History and future still are significant.
@Gam — I think that is a good catch for an additional use of bridging, since part of the challenge of existing both as an artist and as a person in the hyperkinetic global information rush is it's insinuation of an ahistorical world — A world of instant amnesia where context is so schizophrenic that it context seems pointless. This isn't true, of course, but it is in the interest of the 24/7 media and internet to exploit this sense of non-history. Looking more closely at it, even in my own work, it seems as though bridgework always ends up with a significant historical component.
King Tutankhamun would buy my work.
so would the Greek Philosophers.
The Romans and Christians would find me threatening and hunt me like a Dog.
I could sell my work to the Muslims and Indians empires of old.
In the yEar 2012
Most Women dont like my work .
I Make Dude Art , I make a very narrow brand of dude art the weeds out a lot of people.
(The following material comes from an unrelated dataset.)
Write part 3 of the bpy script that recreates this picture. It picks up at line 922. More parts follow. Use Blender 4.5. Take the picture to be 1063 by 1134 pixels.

Russian Oligarchs and Arab Shieks would buy my work if i could reach them. Donald Trump or Mayor Bloomberg would not buy my work.
What I'm constantly reminded of anymore is how insignificant we are. We always have been but are now more aware of it. That doesn't mean we can't effect change both positive or negative but that change is seen within a wider context. So a sense of futility seems significant. Forget categorization - that is so 2 years ago.
I like Gam's idea of painting, and perhaps, attention to history leading the way. That feels right.
@ Eron Rauch. Pause and bridge are really beautiful touchstone words for an artist. I am going to borrow your thought as I move forward. The two words that sprang to my mind while reading Ed's rumination (as tools I constantly reach for)
The personal
And the specific.
For me those two words dovetail nicely with yours.
A great way to start the day, thinking about such things.